First and foremost, this movie is simply amazing. Sylvester proved with this movie that he has the talent to write a great movie script, as well as the talent to be in serious starring role. His performance in this movie is simply breathtaking. We laugh, cry, and cheer for his character throughout the movie. His character is totally believable, as we begin to think that we are actually watching a documentary, instead of a Hollywood movie. His romance with Adrian was perfectly done as it doesn't take too much screen time, but isn't scarce either. You really begin to feel a love for these two as they live through their new relationship.

What Sylvester did with this movie was focus more on the character Rocky, rather than boxing itself. When I first heard it was based more on a character rather than boxing, I was a little disappointed. But after watching the movie, I was actually glad the movie was like that. In fact, other than two short boxing sequences at the beginning and the end, it's all character development, and there's absolutely nothing wrong with that. My hat is off to director John G. Avildsen, his directing is phenomenal, and he couldn't have made the movie any better. He really seemed to get all that he could out of the actors and actresses with their performances.

Again, this movie is just phenomenal. The movie catches you within the first 5 minutes, and never lets go until the credits roll. Even then you might even sit and read the credits to give your respect to everyone involved. If I were to have one problem with this movie, it would be the final fight. While it had me on the edge of my seat, I felt it was a little short. But then again, watching two people punch each other for 20 minutes may get stale after a while. This movie will have you standing up cheering, and may even bring a tear to your eye. Rocky is a complete knockout, and deserves a score no lower than 10/10.
Edd #1: Edd - added January 21, 2008 at 8:44pm
I would love Rocky movies if they were a smidgen more realistic. I mean if you get into the ring and NEVER block and just keep knocking the shit out of each other, the match would last 40 seconds. That always bothered me. Still though, good film. 8/10
bluemeanie #2: bluemeanie - added January 22, 2008 at 5:07pm
10/10. Is there really any sort of elaboration needed?
Ginose #3: Ginose - added January 28, 2008 at 11:36pm
Wait, Billy Ray... doesn't your logic dictate that an apperance by Lloyd Kaufman determines poor quality in a film? OH SHI-! Logic chain is snapped.
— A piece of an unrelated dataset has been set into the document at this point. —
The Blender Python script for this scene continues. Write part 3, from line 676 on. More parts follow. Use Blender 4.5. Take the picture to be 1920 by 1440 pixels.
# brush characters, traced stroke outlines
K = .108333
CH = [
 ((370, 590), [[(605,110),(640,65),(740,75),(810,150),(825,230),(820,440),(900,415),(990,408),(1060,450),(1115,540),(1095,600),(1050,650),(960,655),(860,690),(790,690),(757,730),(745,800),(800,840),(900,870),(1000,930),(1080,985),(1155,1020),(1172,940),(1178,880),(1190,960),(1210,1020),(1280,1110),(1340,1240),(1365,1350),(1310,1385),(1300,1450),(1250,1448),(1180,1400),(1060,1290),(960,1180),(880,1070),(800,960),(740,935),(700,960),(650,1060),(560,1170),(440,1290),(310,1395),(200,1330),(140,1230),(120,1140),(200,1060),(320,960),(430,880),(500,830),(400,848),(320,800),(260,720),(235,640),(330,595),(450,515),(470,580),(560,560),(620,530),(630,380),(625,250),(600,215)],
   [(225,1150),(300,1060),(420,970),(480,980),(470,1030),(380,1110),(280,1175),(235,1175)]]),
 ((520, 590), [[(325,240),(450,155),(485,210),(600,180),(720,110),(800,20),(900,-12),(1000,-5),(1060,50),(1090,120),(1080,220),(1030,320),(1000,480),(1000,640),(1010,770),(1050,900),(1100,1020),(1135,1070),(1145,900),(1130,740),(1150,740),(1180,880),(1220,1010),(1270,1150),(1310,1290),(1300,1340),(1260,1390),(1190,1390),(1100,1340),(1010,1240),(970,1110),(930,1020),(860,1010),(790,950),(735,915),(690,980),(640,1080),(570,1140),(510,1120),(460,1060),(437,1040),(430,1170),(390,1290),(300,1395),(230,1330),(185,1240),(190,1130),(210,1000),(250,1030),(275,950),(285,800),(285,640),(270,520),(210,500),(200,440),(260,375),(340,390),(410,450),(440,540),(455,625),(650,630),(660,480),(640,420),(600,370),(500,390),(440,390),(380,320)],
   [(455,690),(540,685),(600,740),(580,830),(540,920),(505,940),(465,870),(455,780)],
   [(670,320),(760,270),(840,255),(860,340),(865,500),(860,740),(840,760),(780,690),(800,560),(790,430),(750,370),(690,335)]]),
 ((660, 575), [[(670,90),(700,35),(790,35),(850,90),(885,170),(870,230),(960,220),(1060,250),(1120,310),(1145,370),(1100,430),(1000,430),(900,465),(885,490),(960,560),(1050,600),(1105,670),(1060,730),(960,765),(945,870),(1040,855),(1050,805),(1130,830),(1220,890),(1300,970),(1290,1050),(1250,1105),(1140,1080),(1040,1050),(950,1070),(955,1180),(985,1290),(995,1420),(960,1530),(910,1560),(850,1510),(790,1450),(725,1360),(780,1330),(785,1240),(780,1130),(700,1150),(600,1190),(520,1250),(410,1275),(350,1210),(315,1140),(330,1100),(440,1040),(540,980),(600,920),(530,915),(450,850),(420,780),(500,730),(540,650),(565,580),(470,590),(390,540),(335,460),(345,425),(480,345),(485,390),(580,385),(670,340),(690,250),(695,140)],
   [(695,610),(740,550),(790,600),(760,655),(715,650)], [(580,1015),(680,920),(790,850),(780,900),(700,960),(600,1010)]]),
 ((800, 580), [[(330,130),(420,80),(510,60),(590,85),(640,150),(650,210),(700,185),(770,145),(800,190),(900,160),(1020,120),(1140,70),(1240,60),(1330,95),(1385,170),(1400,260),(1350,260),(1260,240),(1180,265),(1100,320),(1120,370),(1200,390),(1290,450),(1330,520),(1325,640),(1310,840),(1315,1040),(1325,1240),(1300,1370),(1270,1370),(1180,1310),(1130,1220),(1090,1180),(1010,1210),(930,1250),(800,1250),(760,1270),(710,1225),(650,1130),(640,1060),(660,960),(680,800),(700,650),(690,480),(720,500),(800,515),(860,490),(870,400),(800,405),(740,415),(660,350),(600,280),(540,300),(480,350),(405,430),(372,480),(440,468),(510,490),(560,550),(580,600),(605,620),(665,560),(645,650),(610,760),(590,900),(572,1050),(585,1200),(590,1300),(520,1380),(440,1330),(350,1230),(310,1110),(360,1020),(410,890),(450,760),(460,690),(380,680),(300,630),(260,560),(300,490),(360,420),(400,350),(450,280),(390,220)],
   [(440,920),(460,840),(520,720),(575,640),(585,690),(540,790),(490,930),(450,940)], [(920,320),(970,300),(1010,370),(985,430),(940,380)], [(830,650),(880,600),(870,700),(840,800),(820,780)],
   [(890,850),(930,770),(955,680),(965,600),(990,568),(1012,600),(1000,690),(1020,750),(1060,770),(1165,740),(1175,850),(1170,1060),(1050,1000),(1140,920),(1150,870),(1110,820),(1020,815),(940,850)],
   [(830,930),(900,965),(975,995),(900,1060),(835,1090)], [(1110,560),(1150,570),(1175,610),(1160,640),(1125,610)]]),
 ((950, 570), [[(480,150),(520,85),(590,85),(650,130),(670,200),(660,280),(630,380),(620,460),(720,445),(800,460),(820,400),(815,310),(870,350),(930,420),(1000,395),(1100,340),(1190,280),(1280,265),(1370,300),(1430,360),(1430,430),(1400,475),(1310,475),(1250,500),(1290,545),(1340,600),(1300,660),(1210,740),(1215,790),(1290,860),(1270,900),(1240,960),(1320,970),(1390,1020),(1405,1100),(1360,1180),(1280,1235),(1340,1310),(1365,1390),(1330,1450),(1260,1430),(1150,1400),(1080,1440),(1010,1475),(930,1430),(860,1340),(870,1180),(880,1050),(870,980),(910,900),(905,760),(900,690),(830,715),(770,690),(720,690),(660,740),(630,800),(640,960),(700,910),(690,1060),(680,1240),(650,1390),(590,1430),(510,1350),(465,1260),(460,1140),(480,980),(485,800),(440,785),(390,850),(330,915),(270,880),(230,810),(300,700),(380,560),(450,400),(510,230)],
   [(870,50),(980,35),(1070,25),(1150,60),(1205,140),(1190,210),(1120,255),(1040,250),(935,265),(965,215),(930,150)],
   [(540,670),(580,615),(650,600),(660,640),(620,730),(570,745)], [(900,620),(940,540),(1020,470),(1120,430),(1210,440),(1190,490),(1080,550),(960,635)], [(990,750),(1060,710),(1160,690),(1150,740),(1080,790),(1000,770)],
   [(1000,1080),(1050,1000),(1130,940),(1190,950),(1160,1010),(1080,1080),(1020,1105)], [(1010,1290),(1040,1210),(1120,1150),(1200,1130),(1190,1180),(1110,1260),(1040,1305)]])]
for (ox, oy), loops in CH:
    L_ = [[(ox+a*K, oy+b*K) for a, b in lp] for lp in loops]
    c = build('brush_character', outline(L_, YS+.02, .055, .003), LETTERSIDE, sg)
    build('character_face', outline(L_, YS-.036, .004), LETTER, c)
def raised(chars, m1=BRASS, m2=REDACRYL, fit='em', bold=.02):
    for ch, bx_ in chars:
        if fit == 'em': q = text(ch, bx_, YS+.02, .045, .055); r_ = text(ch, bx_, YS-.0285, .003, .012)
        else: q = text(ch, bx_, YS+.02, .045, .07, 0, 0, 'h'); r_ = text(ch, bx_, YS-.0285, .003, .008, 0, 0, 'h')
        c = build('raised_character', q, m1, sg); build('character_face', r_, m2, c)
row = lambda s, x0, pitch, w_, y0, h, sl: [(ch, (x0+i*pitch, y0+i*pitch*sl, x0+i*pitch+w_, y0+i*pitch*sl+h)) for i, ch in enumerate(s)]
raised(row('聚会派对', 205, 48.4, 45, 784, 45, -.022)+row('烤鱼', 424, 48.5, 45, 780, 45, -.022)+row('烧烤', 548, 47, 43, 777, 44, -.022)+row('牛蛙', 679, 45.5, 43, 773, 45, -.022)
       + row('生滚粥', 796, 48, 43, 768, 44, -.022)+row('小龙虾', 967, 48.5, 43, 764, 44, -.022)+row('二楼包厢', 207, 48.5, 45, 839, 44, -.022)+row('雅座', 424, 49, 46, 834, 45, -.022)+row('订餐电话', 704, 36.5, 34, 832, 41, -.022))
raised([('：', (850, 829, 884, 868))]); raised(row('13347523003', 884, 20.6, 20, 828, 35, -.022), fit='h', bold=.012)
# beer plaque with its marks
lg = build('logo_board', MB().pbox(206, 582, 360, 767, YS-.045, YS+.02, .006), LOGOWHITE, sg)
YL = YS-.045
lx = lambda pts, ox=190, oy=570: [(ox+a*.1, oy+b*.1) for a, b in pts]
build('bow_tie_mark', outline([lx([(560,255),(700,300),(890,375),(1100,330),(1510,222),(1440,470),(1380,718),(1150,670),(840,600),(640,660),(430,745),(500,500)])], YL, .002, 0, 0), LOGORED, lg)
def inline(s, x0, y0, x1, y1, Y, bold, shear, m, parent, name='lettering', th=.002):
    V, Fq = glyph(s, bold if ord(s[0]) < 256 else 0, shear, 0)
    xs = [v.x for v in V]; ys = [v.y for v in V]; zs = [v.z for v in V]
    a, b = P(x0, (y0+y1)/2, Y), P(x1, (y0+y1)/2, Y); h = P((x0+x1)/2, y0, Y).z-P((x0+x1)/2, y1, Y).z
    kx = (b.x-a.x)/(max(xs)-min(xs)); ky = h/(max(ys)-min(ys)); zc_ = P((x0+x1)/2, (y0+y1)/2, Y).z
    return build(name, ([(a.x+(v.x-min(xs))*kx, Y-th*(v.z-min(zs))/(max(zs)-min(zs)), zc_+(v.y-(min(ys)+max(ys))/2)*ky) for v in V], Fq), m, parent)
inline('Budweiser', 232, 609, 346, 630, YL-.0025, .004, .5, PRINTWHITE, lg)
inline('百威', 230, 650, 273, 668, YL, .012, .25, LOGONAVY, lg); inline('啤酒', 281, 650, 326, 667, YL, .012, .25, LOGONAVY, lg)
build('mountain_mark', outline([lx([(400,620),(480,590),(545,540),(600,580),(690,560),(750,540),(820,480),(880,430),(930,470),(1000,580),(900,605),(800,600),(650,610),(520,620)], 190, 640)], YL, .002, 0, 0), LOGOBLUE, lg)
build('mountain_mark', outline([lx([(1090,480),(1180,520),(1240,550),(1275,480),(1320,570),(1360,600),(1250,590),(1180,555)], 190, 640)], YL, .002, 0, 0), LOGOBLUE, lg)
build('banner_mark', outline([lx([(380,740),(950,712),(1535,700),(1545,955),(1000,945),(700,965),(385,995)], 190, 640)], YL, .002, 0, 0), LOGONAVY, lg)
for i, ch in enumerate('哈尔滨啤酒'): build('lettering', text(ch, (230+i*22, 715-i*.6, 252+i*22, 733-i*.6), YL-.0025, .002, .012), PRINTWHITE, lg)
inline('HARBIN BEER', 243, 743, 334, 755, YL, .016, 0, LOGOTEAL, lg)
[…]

...yeah, I didn't know he was in it until recently... found it funny.
bluemeanie #4: bluemeanie - added January 29, 2008 at 1:16am
The logic train is in tact. Lloyd Kaufman's appearance in a film is only bad when he's playing himself, or the film is produced by Troma.
Ginose #5: Ginose - added January 29, 2008 at 8:57am
Sure, sure... getting specific now... seen "Prison A Go-Go" yet?
Ginose #6: Ginose - added January 29, 2008 at 8:59am
You know, that's not even a good enough example, "The Tunnel" seems far more appropriate.
bluemeanie #7: bluemeanie - added January 29, 2008 at 10:38am
I cannot believe a review for "Rocky" has turned into a discussion on Lloyd fucking Kaufman.
Ginose #8: Ginose - added January 29, 2008 at 5:55pm
As am I. But I was actually really suprised by the fact that he was the drunk in this.
Rest Easy Soul #9: Rest Easy Soul - added July 25, 2010 at 11:12am
The greatest rags to riches story ever told.